December 18, 2014

New campus tour highlights history of social justice

To teach the Lewis & Clark community about its history of engagement with social justice, the Department of Inclusion and Multicultural Engagement (IME) has created a tour that highlights events in the college’s past.

By Lacey Jacoby ’16

“Dear friends, picture yourself back at Lewis & Clark. What comes to mind? Punching out papers on manual typewriters? Vietnam War protests taking over the Manor House?”

These words come from a flier for the Class of 1974 40th reunion, and while the manual typewriters may be gone, Lewis & Clark’s emphasis on social justice remains.

To teach the Lewis & Clark community about its history of engagement with social justice, the Department of Inclusion and Multicultural Engagement (IME) has created a tour that highlights events in the college’s past.

Inspired by an alternative tour at Stanford University, Director of IME Cathy Busha and IME Program Manager Jessika Chi had the idea for a social justice tour. Karissa Tom ’16 and Julia Withers ’16, program coordinators for IME, then created the tour by conducting historical research and developing a mission.

Tom, who also works as an admissions ambassador, was excited to combine her passions for campus tours and social justice. According to her, the social justice tours aim “to encourage current Lewis & Clark students to feel a connection to the college’s history.”

She also hopes it will “inspire current students to act on their passions and to make a change or stand up for what [they] believe in.”

The tour, which is organized geographically, focuses on Lewis & Clark’s history of student activism and civil rights demonstrations. Highlights include “three student occupations of the Manor House, two of which concerned the Vietnam war and one of which concerned complete divestment from companies that were associated with apartheid in South Africa,” Tom said. As she points out, all of the demonstrations, events, and speakers addressed in the tour were initiated “by undergraduate students just like us, so what’s stopping us from acting?”
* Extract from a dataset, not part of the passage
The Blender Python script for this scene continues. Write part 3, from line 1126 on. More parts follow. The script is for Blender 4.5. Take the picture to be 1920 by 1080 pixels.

The events in the social justice tour span from the 1950s up until a few weeks ago. Tom hopes that including more recent events will help students see a modern connection and understand the college’s continuing role in promoting social justice. The tour also looks at statues on campus, examining the significance of both structure and the individuals represented.

IME gave the first social justice tour during the Lead Explore Achieve Discover Program, altering it slightly to better accommodate prospective students. The first social justice tours aimed at Lewis & Clark and the surrounding community—students, alumni, neighbors, faculty, and staff—took place in late November. The next tours are expected to take place during the Martin Luther King Jr. week of events.

Although Tom and Withers will study abroad during the spring, other students can volunteer as tour guides by contacting IME at multicultural@lclark.edu. Tom has also shared the tour information with students working at the admissions office and hopes they will incorporate the information into tours for prospective students.

Ultimately, Tom hopes the social justice tours will “inspire critical thought about the way that we move in college and the way that we see ourselves as students of Lewis & Clark.”